Looks like I forgot to commit build instructions.


I should likely rename the build system stuff from hairball to something more noticable.


Actually with this operation code, I can easily change operations so that they become other operations. For example if a get is made of a field which is final and has an assigned value, it can just be turned into a sipush or a LDC instead of a field read. However for fields, the instances would need to be popped also, so they cannot cleanly be aliased. However for static fields this is always the case. Constant values are always constant. I suppose for instance field reads which are constant like this, I can have it so a null check is performed, then the value is placed onto the stack accordingly. This would require new instructions to be defined however which are not in normally valid programs. However, since my instructions are of any range, I can instead just use really high impossible values for the operations since these operations would have no representation that is possible. Also, I can do the same for LDC operations so they are just a constant value push for the most part. If I can remove the need for the byte code to require the compiler and interpreter to access the constant pool, that would be a bonus.


I can also replace other instructions also. The byte code program has access to the lookup and everything is statically determined. However, some instructions can operate on unknown objects such as instanceof. However, the compiler could detect if an object would be an instance in specific cases and then just push a boolean to the stack. So when a NRProgram is executed there would never be an instanceof check on known objects of a given class type. Since everything is statically determined, optimizations are easier to make. When it comes to run-time JIT and cache however, I would likely compile the entire program first and then link it in as an addition to the current JVM. Although this would be a slow initial start, everything is compiled at the same time which means whole program optimization is possible. Then that compilation is cached so that recompilation does not have to occur again. However if the JAR or any of its dependencies change, then the entire program must be recompiled again before it safely can be used. So basically the JIT can be seen as a collection of JARs to native program. So for example on an N64, the binary would be generated, then it would be loaded into memory. Any memory that remains is available to programs to use. The whole program optimization could also merge methods together so that for example my large bulk of TODO throwing code essentially is merged into a single method which would save space.

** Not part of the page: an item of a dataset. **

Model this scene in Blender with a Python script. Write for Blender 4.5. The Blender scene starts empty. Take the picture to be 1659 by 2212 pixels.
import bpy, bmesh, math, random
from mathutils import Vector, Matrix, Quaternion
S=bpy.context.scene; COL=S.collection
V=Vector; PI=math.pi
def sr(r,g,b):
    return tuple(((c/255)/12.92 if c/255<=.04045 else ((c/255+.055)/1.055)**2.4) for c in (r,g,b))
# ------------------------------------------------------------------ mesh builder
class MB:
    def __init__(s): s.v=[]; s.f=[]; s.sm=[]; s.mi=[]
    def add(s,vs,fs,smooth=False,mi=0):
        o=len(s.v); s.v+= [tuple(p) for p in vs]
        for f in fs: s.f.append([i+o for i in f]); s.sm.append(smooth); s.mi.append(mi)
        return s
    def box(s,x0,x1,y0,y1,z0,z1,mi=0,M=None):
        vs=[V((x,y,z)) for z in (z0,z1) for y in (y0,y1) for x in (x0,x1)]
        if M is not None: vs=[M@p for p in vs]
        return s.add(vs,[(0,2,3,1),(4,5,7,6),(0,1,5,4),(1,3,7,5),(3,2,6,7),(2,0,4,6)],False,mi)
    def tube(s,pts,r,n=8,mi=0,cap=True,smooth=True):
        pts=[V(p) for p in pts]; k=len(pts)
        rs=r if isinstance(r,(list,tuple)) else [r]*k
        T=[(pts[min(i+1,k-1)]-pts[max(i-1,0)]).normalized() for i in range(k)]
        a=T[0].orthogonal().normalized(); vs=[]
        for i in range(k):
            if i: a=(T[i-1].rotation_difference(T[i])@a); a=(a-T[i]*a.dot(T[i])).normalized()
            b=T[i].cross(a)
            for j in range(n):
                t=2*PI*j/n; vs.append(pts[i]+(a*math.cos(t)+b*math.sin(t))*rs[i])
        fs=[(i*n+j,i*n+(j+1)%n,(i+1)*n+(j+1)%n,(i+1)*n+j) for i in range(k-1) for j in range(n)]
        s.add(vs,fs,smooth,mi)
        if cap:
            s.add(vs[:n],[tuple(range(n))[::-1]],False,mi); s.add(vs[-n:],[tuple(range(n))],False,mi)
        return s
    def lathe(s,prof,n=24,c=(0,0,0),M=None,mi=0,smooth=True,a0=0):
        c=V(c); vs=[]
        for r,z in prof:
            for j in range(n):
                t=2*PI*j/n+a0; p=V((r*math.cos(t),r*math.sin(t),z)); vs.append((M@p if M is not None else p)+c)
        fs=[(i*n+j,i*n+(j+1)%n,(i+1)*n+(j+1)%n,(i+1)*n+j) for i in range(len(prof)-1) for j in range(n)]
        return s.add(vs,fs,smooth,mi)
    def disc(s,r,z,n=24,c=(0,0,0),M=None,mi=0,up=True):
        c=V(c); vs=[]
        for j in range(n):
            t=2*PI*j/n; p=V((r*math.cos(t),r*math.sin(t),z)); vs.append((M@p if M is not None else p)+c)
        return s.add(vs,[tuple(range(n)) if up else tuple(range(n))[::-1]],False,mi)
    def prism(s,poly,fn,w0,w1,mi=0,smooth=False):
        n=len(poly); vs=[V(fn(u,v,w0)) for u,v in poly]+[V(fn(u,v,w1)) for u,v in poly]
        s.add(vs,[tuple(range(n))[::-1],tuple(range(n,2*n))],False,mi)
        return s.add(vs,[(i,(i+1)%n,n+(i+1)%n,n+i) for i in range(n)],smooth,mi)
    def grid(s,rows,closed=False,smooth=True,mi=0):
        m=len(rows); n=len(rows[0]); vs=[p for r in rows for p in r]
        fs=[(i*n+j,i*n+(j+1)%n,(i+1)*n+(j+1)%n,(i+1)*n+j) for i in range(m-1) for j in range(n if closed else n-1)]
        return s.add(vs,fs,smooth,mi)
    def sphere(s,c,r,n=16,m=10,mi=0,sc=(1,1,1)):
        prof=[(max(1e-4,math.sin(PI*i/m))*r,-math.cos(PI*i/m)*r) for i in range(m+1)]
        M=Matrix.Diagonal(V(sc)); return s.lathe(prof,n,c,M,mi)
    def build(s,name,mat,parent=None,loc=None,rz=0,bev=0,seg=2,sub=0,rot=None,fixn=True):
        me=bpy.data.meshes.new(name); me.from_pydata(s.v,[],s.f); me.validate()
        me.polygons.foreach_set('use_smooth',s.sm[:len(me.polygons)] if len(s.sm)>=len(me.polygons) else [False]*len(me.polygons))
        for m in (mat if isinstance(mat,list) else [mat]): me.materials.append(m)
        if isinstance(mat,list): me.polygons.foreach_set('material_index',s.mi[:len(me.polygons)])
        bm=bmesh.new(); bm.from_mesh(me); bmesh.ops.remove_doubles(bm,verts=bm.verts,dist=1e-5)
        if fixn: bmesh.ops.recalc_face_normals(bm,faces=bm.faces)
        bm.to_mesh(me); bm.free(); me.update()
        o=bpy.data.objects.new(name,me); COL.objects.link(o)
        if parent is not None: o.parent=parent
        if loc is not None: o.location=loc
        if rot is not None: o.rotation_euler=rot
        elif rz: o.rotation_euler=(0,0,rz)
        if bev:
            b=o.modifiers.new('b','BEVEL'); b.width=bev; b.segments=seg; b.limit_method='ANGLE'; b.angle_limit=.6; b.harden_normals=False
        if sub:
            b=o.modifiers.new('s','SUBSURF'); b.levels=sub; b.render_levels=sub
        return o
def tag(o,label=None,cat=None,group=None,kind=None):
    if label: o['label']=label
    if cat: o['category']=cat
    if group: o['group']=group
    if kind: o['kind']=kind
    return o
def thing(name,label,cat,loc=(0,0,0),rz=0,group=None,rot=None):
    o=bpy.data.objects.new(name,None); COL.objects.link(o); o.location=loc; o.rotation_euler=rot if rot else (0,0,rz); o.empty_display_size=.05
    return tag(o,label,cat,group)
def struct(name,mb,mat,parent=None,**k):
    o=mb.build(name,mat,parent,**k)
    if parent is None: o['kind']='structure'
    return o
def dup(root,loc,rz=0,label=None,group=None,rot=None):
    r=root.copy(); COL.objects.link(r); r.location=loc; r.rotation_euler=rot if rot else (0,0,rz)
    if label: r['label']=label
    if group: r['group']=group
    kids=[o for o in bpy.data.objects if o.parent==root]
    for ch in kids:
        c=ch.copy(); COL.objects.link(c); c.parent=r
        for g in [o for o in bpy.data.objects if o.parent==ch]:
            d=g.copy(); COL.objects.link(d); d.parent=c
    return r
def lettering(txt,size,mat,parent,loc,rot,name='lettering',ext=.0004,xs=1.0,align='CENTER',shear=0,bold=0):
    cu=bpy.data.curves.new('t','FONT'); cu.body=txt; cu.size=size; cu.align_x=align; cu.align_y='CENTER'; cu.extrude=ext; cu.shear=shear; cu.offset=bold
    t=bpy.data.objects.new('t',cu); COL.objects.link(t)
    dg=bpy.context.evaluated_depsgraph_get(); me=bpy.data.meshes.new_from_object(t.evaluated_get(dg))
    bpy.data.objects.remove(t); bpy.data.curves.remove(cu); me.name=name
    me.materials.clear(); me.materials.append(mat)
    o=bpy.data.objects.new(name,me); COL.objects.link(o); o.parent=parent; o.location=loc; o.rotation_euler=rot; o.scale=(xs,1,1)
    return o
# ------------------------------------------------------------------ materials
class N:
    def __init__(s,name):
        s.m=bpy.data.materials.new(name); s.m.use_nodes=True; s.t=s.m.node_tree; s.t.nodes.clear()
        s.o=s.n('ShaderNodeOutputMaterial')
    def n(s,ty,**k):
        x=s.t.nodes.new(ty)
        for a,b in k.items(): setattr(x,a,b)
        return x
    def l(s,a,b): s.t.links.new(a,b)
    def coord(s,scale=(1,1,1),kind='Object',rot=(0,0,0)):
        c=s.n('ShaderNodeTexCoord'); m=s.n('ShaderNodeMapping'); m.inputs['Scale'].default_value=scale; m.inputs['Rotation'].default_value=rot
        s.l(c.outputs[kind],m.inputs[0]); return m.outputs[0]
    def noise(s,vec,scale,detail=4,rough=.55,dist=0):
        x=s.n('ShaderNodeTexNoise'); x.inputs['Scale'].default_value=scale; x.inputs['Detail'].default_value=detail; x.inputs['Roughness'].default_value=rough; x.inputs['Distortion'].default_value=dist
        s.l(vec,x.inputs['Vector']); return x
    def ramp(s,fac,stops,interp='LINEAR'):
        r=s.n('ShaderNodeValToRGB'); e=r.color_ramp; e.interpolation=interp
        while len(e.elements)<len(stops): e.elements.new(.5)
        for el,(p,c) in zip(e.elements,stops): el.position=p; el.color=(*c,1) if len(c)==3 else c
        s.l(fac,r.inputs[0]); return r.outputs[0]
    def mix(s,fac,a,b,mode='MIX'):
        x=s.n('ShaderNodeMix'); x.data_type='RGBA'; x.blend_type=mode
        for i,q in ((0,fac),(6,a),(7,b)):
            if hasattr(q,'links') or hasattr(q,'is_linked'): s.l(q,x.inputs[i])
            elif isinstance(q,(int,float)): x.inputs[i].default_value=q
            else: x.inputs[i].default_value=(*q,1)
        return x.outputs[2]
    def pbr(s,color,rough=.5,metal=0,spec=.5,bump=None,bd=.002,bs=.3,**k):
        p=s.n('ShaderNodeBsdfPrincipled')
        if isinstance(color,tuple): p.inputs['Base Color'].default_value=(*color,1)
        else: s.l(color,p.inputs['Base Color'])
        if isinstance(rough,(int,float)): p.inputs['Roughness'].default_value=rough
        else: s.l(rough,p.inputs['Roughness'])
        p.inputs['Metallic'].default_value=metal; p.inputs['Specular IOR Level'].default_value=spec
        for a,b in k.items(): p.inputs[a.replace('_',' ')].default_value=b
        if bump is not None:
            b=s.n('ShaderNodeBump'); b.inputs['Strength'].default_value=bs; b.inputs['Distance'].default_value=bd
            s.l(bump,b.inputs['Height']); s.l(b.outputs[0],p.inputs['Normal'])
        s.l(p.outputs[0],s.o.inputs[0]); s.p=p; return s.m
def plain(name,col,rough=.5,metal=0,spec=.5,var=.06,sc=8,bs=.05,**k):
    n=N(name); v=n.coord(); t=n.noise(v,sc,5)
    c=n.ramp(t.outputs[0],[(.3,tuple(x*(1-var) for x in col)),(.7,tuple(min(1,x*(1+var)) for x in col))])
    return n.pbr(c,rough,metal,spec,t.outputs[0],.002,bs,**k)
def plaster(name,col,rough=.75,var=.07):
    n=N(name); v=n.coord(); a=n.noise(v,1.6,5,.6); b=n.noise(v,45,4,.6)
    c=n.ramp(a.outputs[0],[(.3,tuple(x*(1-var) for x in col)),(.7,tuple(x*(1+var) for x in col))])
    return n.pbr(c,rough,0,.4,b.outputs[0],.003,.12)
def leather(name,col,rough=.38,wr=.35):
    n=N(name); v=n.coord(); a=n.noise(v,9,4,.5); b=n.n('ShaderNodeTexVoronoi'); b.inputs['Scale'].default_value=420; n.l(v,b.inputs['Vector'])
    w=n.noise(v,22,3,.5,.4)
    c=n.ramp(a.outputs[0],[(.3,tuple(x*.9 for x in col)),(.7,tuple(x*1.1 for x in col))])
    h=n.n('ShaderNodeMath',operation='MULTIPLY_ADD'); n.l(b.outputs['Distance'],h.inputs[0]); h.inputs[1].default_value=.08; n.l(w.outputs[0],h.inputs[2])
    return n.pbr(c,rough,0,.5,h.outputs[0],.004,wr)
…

What I can do instead of a large number of push operations for constants, I can instead just change them to a single push of a value. Then in the interpreter and compiler I can just check the value to be pushed and then handle it accordingly. This would save conditions in the switch because a large number of the operations are for the most part duplicates. This would also result in much smaller code since the cases would be condensed. Then for stack shuffling such as pop and push, I can instead have a generic stack shuffling operation which pops all the desired values, then pushes them based on the input values. All of the pop, push, and dup variants would then use this single shuffle mechanism.


Also, the byte code representation could optimize exception handling for example. For example athrow could be represented as clear the temporaries, place the given item onto the stack by itself, and then jump to a given address. Also thinking about it, the byte code representation could perform simple operations also somewhat. So the byte code representation could be a very early optimization sequence where easily optimized things can be placed. So there could be some stack caching and NOPs in place of operations. However at first I suppose I should perform the obvious operations. At least with a potentially optimized athrow it might be done. However, I suppose to maximize basic byte code optimization I also need to know the class types of values on the stack and such, beyond of whether they are just objects or not. Specifying the object types would be very useful in the optimizations I am talking about. The stack and local states could also have that kind of optimization where values are null and such. The types would also be handy during generating NRProgram.


So to recap, give types and potential values for stack entries in the byte code representation. This information could then be used as a kind of optimization and cache. This would complicate the byte code representation however. I would suppose for ease and simplicity that I should not do this and keep the byte code mostly pure in representation. Optimizations such as this could be laid out when NRProgram is to be generated. So if an optimization is not very easily performed then it should not be performed. This would make the initial loading of the byte code simple and closer to the specification. Writing the more difficult optimizations would mean that they would have to be tested. However the byte code representation would only really be used at the early stage. When it comes to actual native execution, the compiler will never be called because everything would already be compiled when a program is ran.


I will need to calculate jump sources.


Alternatively I can precalculate the stack data using basic simple types and such then have the full information when needed. Alternatively, the stack state of the input operation if it is not implicit is the one that precedes it.


Even though I do not have value type or multiple return values I can instead use an array for information passing and initialization of operation information.


I completely did not realize that today was Friday the 13th.


Then with the stack operations, this means that stack shuffling can be done in a single operaton, which would save some time.


So now back to invoke special again. Although this time I can have the method to execute for virtual, special, and interface calls handled by the byte code representation rather than the interpreter/compiler itself.


Definitely did not write that much code today, distractions and such.


In fact, for invocations they can all be treated as if they were static. Well not really because of null pointer checks.